To say that you don’t need a product roadmap is to say the following:

  • We don’t need a long-term strategic vision for our product.
  • We don’t need to lock in any focus, constraints or priorities for our product’s development.
  • We don’t need any high-level, visual representation of our strategic plan, to share with stakeholders and to communicate to them why we’re developing the product this way.
  • We don’t need a strategic product document that we can refer to at any time throughout development, to gauge whether we are successfully executing on our plan.

Like the other lies we’ve discussed, the sentiment behind this one contains at least a kernel of logic. Most product managers have been forced throughout their careers to develop and maintain product roadmaps using the wrong tools — because the right tools simply never existed.

If you have to maintain and frequently update your product roadmap in an Excel spreadsheet or a PowerPoint presentation — neither of which were developed to be roadmap software or are particularly suited to the task — then perhaps you’d jump at any reason to skip building a roadmap for your products.

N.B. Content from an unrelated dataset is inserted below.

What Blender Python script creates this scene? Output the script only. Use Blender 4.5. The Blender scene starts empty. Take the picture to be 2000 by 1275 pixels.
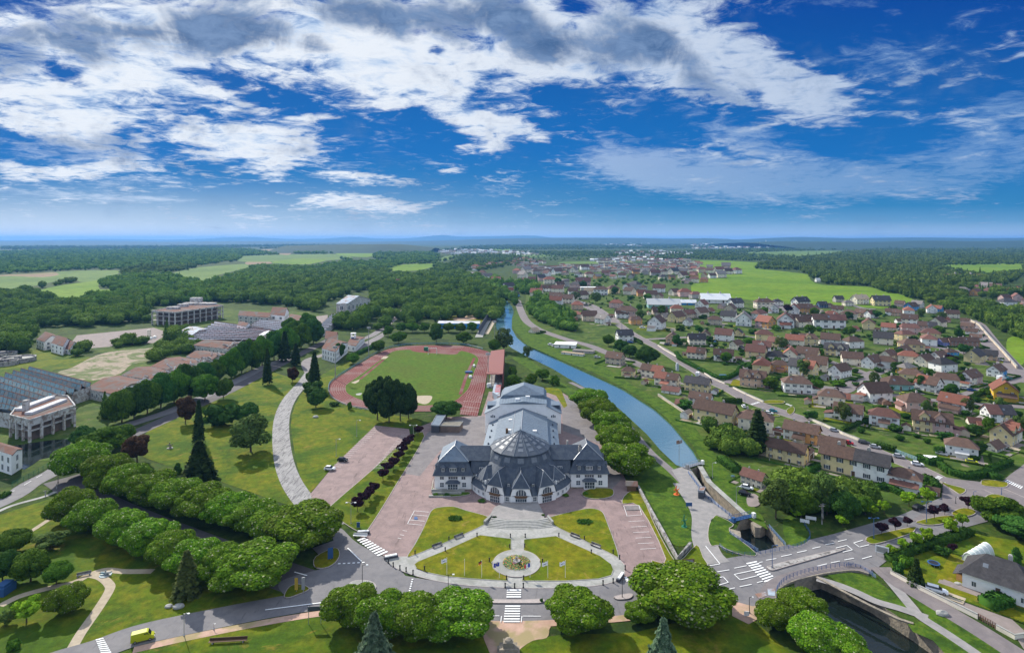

But you would be missing out on one of the most powerful strategic tools available to a product manager. A well-developed product roadmap will do all of the things for your team mentioned above — help you craft and communicate a long-term strategic vision for your product, give you a high-level visual representation of your plans that you can share with stakeholders and other audiences, and serve as an ongoing reference point to ensure you are staying on task.